A più di sei anni di distanza dal lancio del progetto, dopo una serie di ritardi, cambi di governance e investimenti successivi dell’ordine di diversi milioni di dollari, non è ancora chiaro dove stia andando quel progetto o se, peggio, questo si stia trasformando in una vera e propria odissea.
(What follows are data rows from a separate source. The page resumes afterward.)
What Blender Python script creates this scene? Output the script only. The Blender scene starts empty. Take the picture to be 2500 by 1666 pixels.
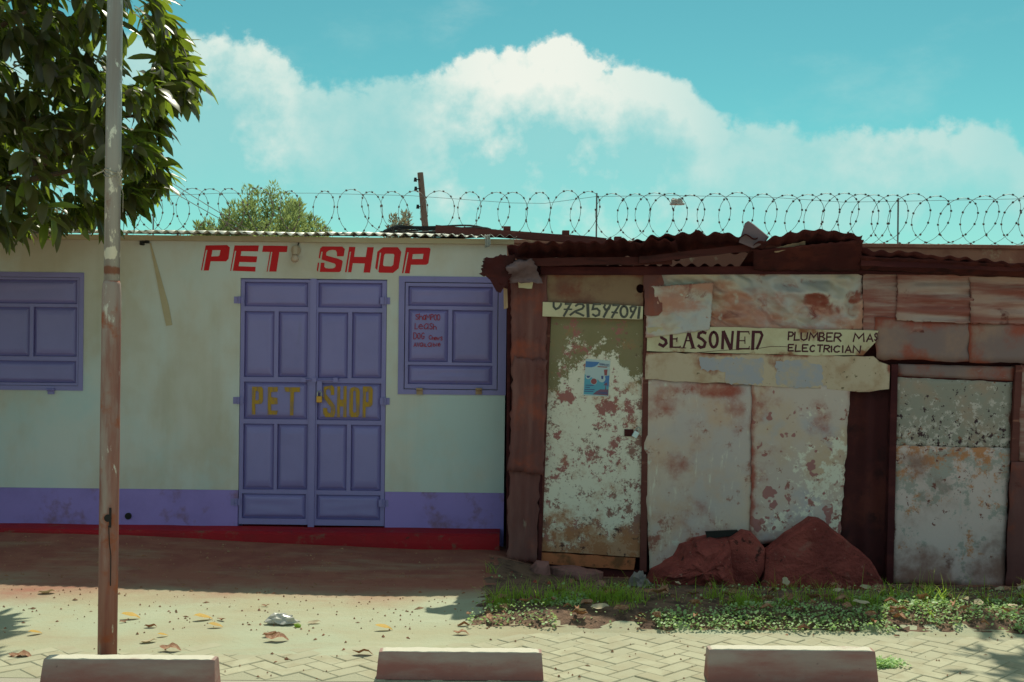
import bpy, bmesh, math, random
from mathutils import Vector, Matrix, noise
from mathutils.geometry import tessellate_polygon
random.seed(7)
R = random.Random(11)
S = bpy.context.scene
COL = S.collection
# ------------------------------------------------------------------ camera
F, CAMZ, ROLL = 2900.0, 1.72, math.radians(0.65)
cr, sr = math.cos(ROLL), math.sin(ROLL)
cam_d = bpy.data.cameras.new("camera")
cam = bpy.data.objects.new("camera", cam_d); COL.objects.link(cam)
cam_d.sensor_width = 36.0; cam_d.lens = 36.0 * F / 2500.0
cam_d.clip_start = 0.1; cam_d.clip_end = 3000
right, up, back = Vector((cr, 0, sr)), Vector((-sr, 0, cr)), Vector((0, -1, 0))
m = Matrix((right, up, back)).transposed().to_4x4(); m.translation = (0, 0, CAMZ)
cam.matrix_world = m
S.camera = cam
# ------------------------------------------------------------------ sky, sun, exposure
SUN_TRAVEL = Vector((-0.130, -0.655, -1.0)).normalized()
EL = math.asin(-SUN_TRAVEL.z); AZ = math.atan2(0.130, 0.655)
world = bpy.data.worlds.new("World"); S.world = world; world.use_nodes = True
wn, wl = world.node_tree.nodes, world.node_tree.links
for n in list(wn): wn.remove(n)
def N(nt, typ, **kw):
    n = nt.new(typ)
    for k, v in kw.items():
        if k.startswith("i_"):
            key = k[2:]; key = int(key) if key.isdigit() else key
            n.inputs[key].default_value = v
        else: setattr(n, k, v)
    return n
def MATH(nt, lk, op, a, b=None, c=None, clamp=False):
    n = nt.new("ShaderNodeMath"); n.operation = op; n.use_clamp = clamp
    for i, x in enumerate((a, b, c)):
        if x is None: continue
        if isinstance(x, (int, float)): n.inputs[i].default_value = x
        else: lk.new(x, n.inputs[i])
    return n.outputs[0]
def SMOOTH(nt, lk, val, a, b):
    n = nt.new("ShaderNodeMapRange"); n.interpolation_type = 'SMOOTHSTEP'
    lk.new(val, n.inputs[0]); n.inputs[1].default_value = a; n.inputs[2].default_value = b
    return n.outputs[0]
def MIX(nt, lk, fac, a, b, blend='MIX'):
    n = nt.new("ShaderNodeMix"); n.data_type = 'RGBA'; n.blend_type = blend
    for i, x in ((0, fac), (6, a), (7, b)):
        if isinstance(x, (int, float)): n.inputs[i].default_value = x
        elif isinstance(x, tuple): n.inputs[i].default_value = x if len(x) == 4 else (*x, 1)
        else: lk.new(x, n.inputs[i])
    return n.outputs[2]
sky = N(wn, "ShaderNodeTexSky", sky_type='NISHITA', sun_disc=False, sun_elevation=EL, sun_rotation=AZ,
        air_density=1.0, dust_density=0.6, ozone_density=1.0, altitude=1600)
tint = MIX(wn, wl, 1.0, sky.outputs[0], (0.41, 0.97, 0.69), 'MULTIPLY')
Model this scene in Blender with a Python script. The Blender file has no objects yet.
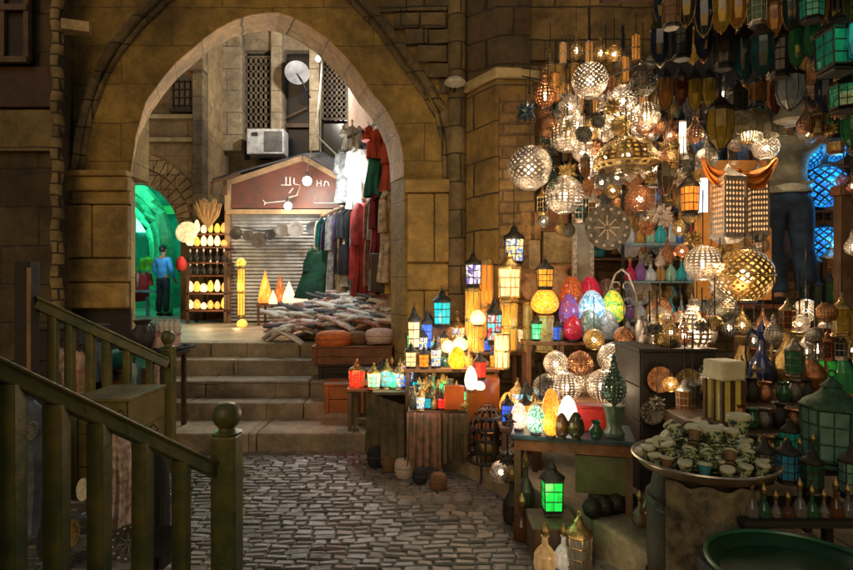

ASX ha dichiarato di recente che non si aspetta che il passaggio alla sostituzione della tecnologia, già ritardato due volte quest’anno, possa essere “live” prima della fine del 2024. Nel frattempo, anche senza blockchain, le azioni australiane continuano a essere scambiate, magari non velocemente come la tecnologia blockchain avrebbe consentito, ma comunque in maniera tale da consentire al mercato di continuare a svolgere la sua attività. Nel frattempo, molti si domandano se questa sostituzione tecnologica da 250 milioni di dollari valga ancora la pena di essere perseguita,
Probabilmente, i prossimi 18 mesi ci sveleranno se quello di ASX possa essere annoverato come il primo positivo case study riguardante l’applicazione della tecnologia blockchain ad una infrastruttura tecnologica borsistica o come un progetto fallimentare che sarà meglio dimenticare in fretta.
La situazione in Italia
Interessante notare come a livello europeo l’Italia sia il paese pioniere nell’utilizzo della tecnologia blockchain ad opera delle banche, con il progetto “Spunta DLT” sviluppato dall’Associazione Bancaria Italiana nel 2020, che coinvolge una rete di più di 100 banche. Nello specifico, il sistema permette di intercettare automaticamente le transazioni non corrispondenti utilizzando un algoritmo condiviso, standardizzando il forum di comunicazione e consentendo una chiara rendicontazione delle transazioni tra le parti interessate. Inoltre, l’utilizzo di Spunta consente di effettuare registrazioni delle operazioni di riconciliazione su base giornaliera anziché mensile. Non solo: Spunta permette alle banche italiane di partecipare a studi di una eventuale moneta digitale.
Ma Spunta non è rimasta un’idea isolata nel contesto; Banca Sella ha infatti lanciato nel contempo Fabrick, la nuova piattaforma di Open Banking, mentre il progetto promosso da Cetif dell’Università Cattolica di Milano con Cherrychain mira alla digitalizzazione dell’ onboarding e del know your customer (le tecniche di classificazione della clientela) con la tecnologia legata alla blockchain. Altri importanti istituti di credito nazionali hanno messo in atto importanti iniziative e progetti in ambito blockchain.
Come sempre, sarà fondamentale che l’adozione da parte degli intermediari di innovazioni tecnologiche improntate a maggiore efficienza non prescinda da requisiti di affidabilità e sicurezza che concorrano a mantenere la fiducia del pubblico e garantire la tutela dell’utenza, con nuovi servizi o prodotti che dovranno essere in grado di assicurare relazioni corrette fra la clientela e gli intermediari.